Monday, July 3, 2017


(Family Photo)
Juan Blas Blanco

He was perhaps Japan's greatest success in its effort to form some people from Saipan in the Japanese mold.

He was sent to Japan to be educated there, and was even given a Japanese name. Kamiyama Seiichi. His Japanese language skills were superb, as were his knowledge of Japanese customs and the Japanese mindset. He lived with Japanese host families, one of them getting so close to him that he considered them his Japanese "father and mother." Some noted that his Japanese accent was a proper Tokyo one.


Juan was born in Saipan in 1923. His parents, like so many Saipan families, were originally from Guam.

His father was Juan Taitano Blanco, the son of Domingo de León Guerrero Blanco from Hågat and his wife Juana Manahane Taitano. They moved to Saipan at the end of the 19th century.

(Family Photo)
Domingo de León Guerrero Blanco, seated, and his wife Juana Manahane Taitano
Juan Taitano Blanco is the tall man standing. The two ladies are his sisters and the young ones are their children.

His mother was the former Antonia Blas, from Hagåtña.

(Family Photo)
Juan's parents : Juan Taitano Blanco and Antonia Blas


In 1934, twenty years after the Japanese took over the Northern Marianas, four representatives from Japanese universities paid a visit to Saipan's schools.  These representatives believed that a few Saipan students should be sent to Japan to continue their education. Juan was class president in the third grade, and was selected.

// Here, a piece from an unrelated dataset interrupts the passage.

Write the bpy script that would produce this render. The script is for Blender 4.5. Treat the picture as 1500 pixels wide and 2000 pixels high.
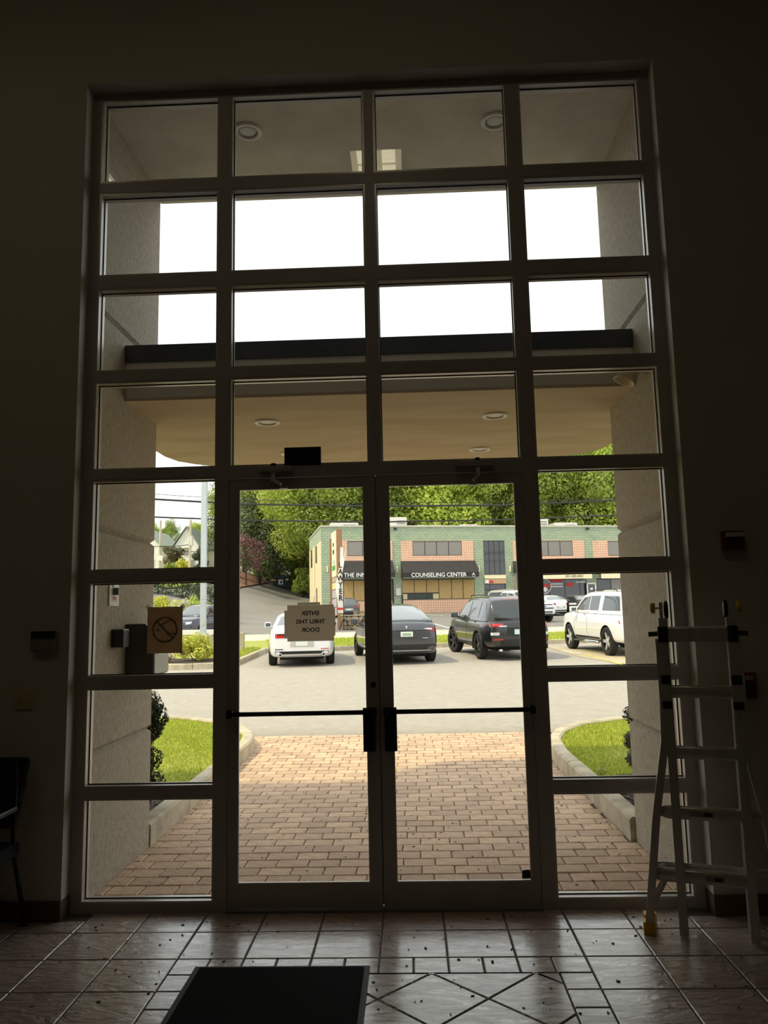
import bpy, bmesh, math, random
from math import sin, cos, pi, radians, sqrt, atan2
from mathutils import Vector, Matrix
from mathutils.bvhtree import BVHTree

for _o in list(bpy.data.objects):
    bpy.data.objects.remove(_o, do_unlink=True)
SC = bpy.context.scene
COL = SC.collection
RND = random.Random(7)

# ------------------------------------------------------------------ camera
cam_d = bpy.data.cameras.new('camera')
cam = bpy.data.objects.new('camera', cam_d)
COL.objects.link(cam)
SC.camera = cam
FPX = 1500.0                                   # focal length in pixels of the 1500 x 2000 frame
cam_d.sensor_fit = 'VERTICAL'
cam_d.sensor_height = 36.0
cam_d.lens = 36.0 * FPX / 2000.0
cam_d.clip_start = 0.05
cam_d.clip_end = 600
_yaw, _pit, _rol = radians(-1.8762), radians(7.6134), radians(-1.2308)
_f = Vector((sin(_yaw)*cos(_pit), cos(_yaw)*cos(_pit), sin(_pit)))
_r = Vector((cos(_yaw), -sin(_yaw), 0))
_u = _r.cross(_f)
_r2 = _r*cos(_rol) + _u*sin(_rol)
_u2 = -_r*sin(_rol) + _u*cos(_rol)
cam.matrix_world = Matrix(((_r2.x, _u2.x, -_f.x, 0.2061), (_r2.y, _u2.y, -_f.y, -4.7447), (_r2.z, _u2.z, -_f.z, 1.712), (0, 0, 0, 1)))

# ------------------------------------------------------------------ sky, sun, exposure
W = bpy.data.worlds.new('overcast_sky')
SC.world = W
W.use_nodes = True
_nt = W.node_tree
_nt.nodes.clear()
_out = _nt.nodes.new('ShaderNodeOutputWorld')
_bg = _nt.nodes.new('ShaderNodeBackground')
_tc = _nt.nodes.new('ShaderNodeTexCoord')
_mp = _nt.nodes.new('ShaderNodeMapping')
_mp.inputs['Scale'].default_value = (1.0, 1.0, 2.6)
_nz = _nt.nodes.new('ShaderNodeTexNoise')
_nz.inputs['Scale'].default_value = 2.2
_nz.inputs['Detail'].default_value = 5
_rp = _nt.nodes.new('ShaderNodeValToRGB')
_rp.color_ramp.elements[0].position = 0.32
_rp.color_ramp.elements[0].color = (0.86, 0.90, 0.96, 1)
_rp.color_ramp.elements[1].position = 0.62
_rp.color_ramp.elements[1].color = (1.0, 1.0, 1.0, 1)
_nt.links.new(_tc.outputs['Generated'], _mp.inputs['Vector'])
_nt.links.new(_mp.outputs['Vector'], _nz.inputs['Vector'])
_nt.links.new(_nz.outputs['Fac'], _rp.inputs['Fac'])
_nt.links.new(_rp.outputs['Color'], _bg.inputs['Color'])
_bg.inputs['Strength'].default_value = 1.6
_nt.links.new(_bg.outputs['Background'], _out.inputs['Surface'])

sun_d = bpy.data.lights.new('sun', 'SUN')
sun_d.energy = 3.0
sun_d.angle = radians(2.5)
sun_d.color = (1.0, 0.84, 0.52)
sun = bpy.data.objects.new('sun', sun_d)
COL.objects.link(sun)
_sd = Vector((2.2, 1.25, -3.5)).normalized()   # direction the hazy sunlight travels
sun.rotation_euler = _sd.to_track_quat('-Z', 'Y').to_euler()
sun.location = (-20, -12, 32)

SC.view_settings.view_transform = 'Standard'
SC.view_settings.look = 'None'
SC.view_settings.gamma = 1.0
SC.view_settings.use_curve_mapping = False
SC.view_settings.exposure = 0.30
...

He was first sent to a school in Tokyo and then to another school in Shimizu City in Shizuoka Prefecture. As already mentioned, he stayed with Japanese host families. In Shimizu City, he had the good fortune of having his older sister living with him as she was studying midwifery in the same city.

Juan Blanco stands in class in Japan

Juan's time in Japan had a big effect on him. His experience was generally a positive one. Most of his teachers were good to him and, as mentioned earlier, he got on so well with one hosting couple that they became surrogate parents to him.


But Juan's father started to get concerned about his son being in faraway Japan when signs of international war loomed on the horizon. Japan was already engaged in full warfare in China. What would happen if war broke out between Japan and America? How could his family keep in contact with Juan if war in the Pacific made such communication difficult, if not impossible. Juan's father thus decided to bring Juan back to Saipan.

With his mainland Japanese education, Juan wouldn't have profited much being enrolled in the school for Chamorros and Carolinians. He was allowed the rare privilege of entering a school in Saipan normally reserved for Japanese students alone. Eventually he became the only Chamorro graduate of the Saipan Industrial School.

After graduating, there were two possible job opportunities. One was to work for the Japanese military on Saipan, and the other was to work for the largest commercial interest in Saipan at the time, the sugar company or the Nanyo Kohatsu Kabushiki Kaisha or NKK for short. It was here that Japan's racial divide showed. The military would have paid him lower wages for being non-Japanese. The NKK was willing to pay him the same wages as a Japanese in the position he was to fill. Juan opted therefore to work for the sugar company.


Juan was picked up by the Americans and put in the same stockade with the Japanese, not believing he was Chamorro! After two weeks, with the help of an American officer who spoke good Japanese, he was able to convince them that he was Chamorro and he was transferred to the Chamorro camp.

Juan did many and sundry things after the war, and all pretty successfully. He worked for the U.S. military, served in the Saipan Municipal Council and other political offices, was first branch manager of the Bank of America in Saipan, and was involved in other business ventures which brought him also to Guam at times, where he had many friends.


According to one of Juan's sons, Juan had one misgiving about life under Japanese rule in those days. No islander was ever supposed to excel over a Japanese in anything. When Juan rose to the top of the class or made it to the honor roll, the parents of a Japanese or Okinawan classmate complained, and Juan was deprived of his honors. If Juan beat a Japanese or Okinawan classmate in wrestling, there would be trouble.

"At least the Americans made us citizens," Juan's son said, quoting his deceased dad.

Still, it could not be denied that all his Japanese experience, much of it very positive, left a permanent mark on him. He kept in contact with numerous Japanese friends and was present at many Japanese events held in Saipan.

(Family Photo)

Juan Blanco
before his passing in 2014

* A note of thanks to Juan's sons John and Harry for information and photos

1 comment:

  1. I've always been very proud of Uncle John's, aka Tun Juan, for his accomplishments and positive outlook on life. He was always an inspiration to us all. One of the most prominent men in our CNMI history, Tun Juan, in his own quiet, but impactful demeanor, has left us so many positive legacies, despite life's challenges he and loved ones endured. Thank you for the great legacies and for all you did, Uncle John.